After deliberating for 18 months, the House Select Committee to Investigate the January 6th Attack on the United States Capitol announced that they have recommended that prosecutors bring charges against Donald Trump. The committee is investigating the attempted coup d’état that former President Trump stirred up in order to stay on as president despite having lost the 2020 election. The coup culminated in the bloody attack on the Capitol in Washington, D.C. on Jan. 6 of last year. The members of the committee — seven Democrats and two Republicans — said that they wished to prevent the occurrence of a disturbance like this ever again in the U.S. and to bring Trump’s attempted coup to an end through the legal system.

Among other things, what we learned from the committee’s report was that during a full-fledged invasion of the Capitol building, which left a total of five dead and more than 140 police officers wounded, the then-president sat in the White House dining room watching the events on television, which clearly shows his colossal irresponsibility.

It’s worth remembering that the investigation into what happened on Jan. 6 has been carried out at several levels.
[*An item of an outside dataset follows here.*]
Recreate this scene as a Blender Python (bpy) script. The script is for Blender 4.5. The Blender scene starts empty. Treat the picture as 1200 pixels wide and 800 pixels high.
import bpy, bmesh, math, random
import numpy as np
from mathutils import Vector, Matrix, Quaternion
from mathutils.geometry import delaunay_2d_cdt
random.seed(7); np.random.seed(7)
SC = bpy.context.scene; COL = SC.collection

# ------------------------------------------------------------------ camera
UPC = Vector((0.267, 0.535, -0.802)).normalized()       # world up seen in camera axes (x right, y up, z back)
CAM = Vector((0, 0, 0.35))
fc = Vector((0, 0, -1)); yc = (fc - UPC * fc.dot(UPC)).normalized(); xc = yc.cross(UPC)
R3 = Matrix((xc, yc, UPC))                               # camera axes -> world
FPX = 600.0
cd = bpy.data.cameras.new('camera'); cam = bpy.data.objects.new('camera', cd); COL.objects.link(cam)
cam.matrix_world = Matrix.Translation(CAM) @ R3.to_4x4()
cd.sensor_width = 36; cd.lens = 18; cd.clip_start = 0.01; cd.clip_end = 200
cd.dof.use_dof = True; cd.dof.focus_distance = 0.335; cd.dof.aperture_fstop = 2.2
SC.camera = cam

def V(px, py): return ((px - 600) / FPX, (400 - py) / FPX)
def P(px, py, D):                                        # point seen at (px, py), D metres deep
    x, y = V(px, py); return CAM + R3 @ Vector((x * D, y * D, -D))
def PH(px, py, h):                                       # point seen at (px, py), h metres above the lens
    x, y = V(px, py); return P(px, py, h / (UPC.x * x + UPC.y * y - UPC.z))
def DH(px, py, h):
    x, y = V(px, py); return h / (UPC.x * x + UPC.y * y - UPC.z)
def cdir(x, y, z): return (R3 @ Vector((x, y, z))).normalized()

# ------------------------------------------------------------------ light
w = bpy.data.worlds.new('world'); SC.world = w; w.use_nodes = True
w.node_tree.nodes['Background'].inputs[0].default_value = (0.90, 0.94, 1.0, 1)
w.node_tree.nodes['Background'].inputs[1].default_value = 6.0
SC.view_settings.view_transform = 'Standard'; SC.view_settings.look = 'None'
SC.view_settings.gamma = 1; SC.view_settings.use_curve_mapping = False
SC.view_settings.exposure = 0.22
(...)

In one, a jury found armed members of one of the ultra-right mobs that broke into the Capitol guilty of sedition. At the same time, Trump came under judicial scrutiny over his maneuvers to turn his election defeat into a win and pass it off as a product of “fraud.” Similarly, there is an investigation underway into the illegal removal of classified documents from the White House by Trump between 2017 and 2021. Moreover, Trump’s real estate firm was found guilty of defrauding the Department of the Treasury over the space of three years.

The developments outlined in the previous paragraph no doubt constitute the minimum response to be expected of a country governed by the rule of law, faced with the attempt to disrupt the legitimacy of its democratic institutions and with related crimes committed by the previous president. But we mustn’t forget that Trump is the main focal point for a diverse bunch of racist, supremacist, arms-dealing, ultra-right and simply paranoid groups, which for decades have been emphasizing their radicalism. They have also been increasing their social presence and influence in the U.S. political arena to the point of monopolizing to a great extent the structure and leadership of the Republican Party.

Under these circumstances, the prospect of bringing a former president to justice — something that is unprecedented in U.S. history — puts huge pressure on the eventual prosecutors and judges and on the institutions in general. Regarding Trump, if he were capable of striking a blow like Jan. 6 with the aim of remaining in the White House, it is worth asking what he would do to avoid being in the dock in a courtroom or to avoid setting foot in prison.

In summary, the decision of the investigating committee should not be seen as the closure or the completion of the most serious political crisis our neighbor has lived through since its civil war in the century before last, but rather as the beginning of a new chapter in this crisis. Clearly, the destabilization of the U.S. would result in economic and financial turbulence there. But that turbulence would also spill over into the rest of the world, and particularly into Mexico, in view of the high degree of integration between the economies of the two countries. He could make a vow, then, so that reason and the rule of law could prevail in the end, so that for once in his life the temperamental billionaire might put the interests of the country before his own, so that he might face the consequences of his actions, and so that he might abstain from provoking a large-scale social confrontation.